Tüketicinin korunması kavramı içerisinde üreticinin korunması kavramının da bulunduğunu dile getiren Tunç, “Tüketicinin korunması kavramı içerisinde aslında üreticinin korunması da var. Eğer tüketici hatalı bir ürün alırsa bu malı iade edebiliyor. Üretici de iadesi yapılan üründe hataları giderme fırsatına sahip olabiliyor. Bu durum üreticiyi o ürünle ilgili ar-ge çalışmalarına sevk edebiliyor. Bu şekilde aslında tüketicinin korunması meselesi ve kalite anlayışı beraberinde üreticiyi yeni ar-ge çalışmalarına ve inovasyona sevk ediyor” ifadelerinde bulundu.
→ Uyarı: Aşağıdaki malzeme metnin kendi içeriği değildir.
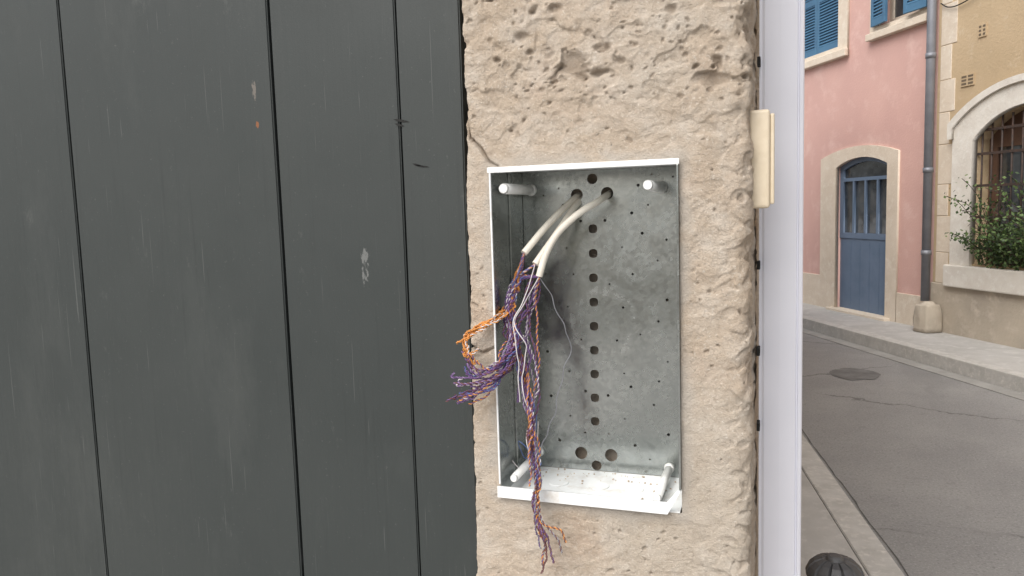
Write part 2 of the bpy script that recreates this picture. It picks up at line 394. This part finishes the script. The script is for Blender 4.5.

“BARTIN’A HEPİNİZİ BEKLİYORUZ”
Londra’daki işadamlarına Bartın’ın tanıtımı da yapan Yılmaz Tunç, “Bartın’ın 1991 yılında Zonguldak’tan ayrılan Karadeniz Bölgesi’nin bir ili. 192 bin nüfusa sahibiz. Karadeniz sahil şeridinde 59 kilometrelik bir sahilimiz var. Sahilde 2 ilçeye sahibiz. Bunlardan biri olan Kurucaşile, Osmanlıdan bu yana ahşap tekne ve yat imalatında bir marka. Ustalarımız bu işi geleneksel olarak devam ettiriyor. Aynı zaman Bartın Üniversitesine bağlı meslek yüksek okulumuzda bu alanla ilgili bir bölüm de mevcut. Kurucaşile’de şuanda 300 üniversite öğrencimiz eğitim görüyor. Amasra 3 bin yıllık tarihi geçmişe sahip olan bir ilçemiz. Amasra 1461’de Fatih Sultan Mehmet tarafından fethedildi ve yine Fatih tarafından dünyanın göz bebeği yani çeşm-i cihan olarak tabir edildi. Roma ve Bizans döneminden birçok tarihi esere sahip. Amasra Müzesinin restorasyonunu gerçekleştirdik. Kısaca doğal güzelliğiyle, tarihi dokusuyla ve kültürel mirasıyla çok zengin bir ilçemiz. Mutlaka görmenizi isteriz. İç kesimlerimizde ise dünyanın 100 sıcak noktasından biri olan Küre Dağları Milli Parkına sahibiz. Türkiye’nin tek Panparks üyesi milli parkı. Yüzde 52’si Bartın sınırlarında. Kısaca Bartın’da doğa, tarih, kültür, deniz her bir arada bulunuyor. Bartın’a hepinizi bekliyoruz” dedi.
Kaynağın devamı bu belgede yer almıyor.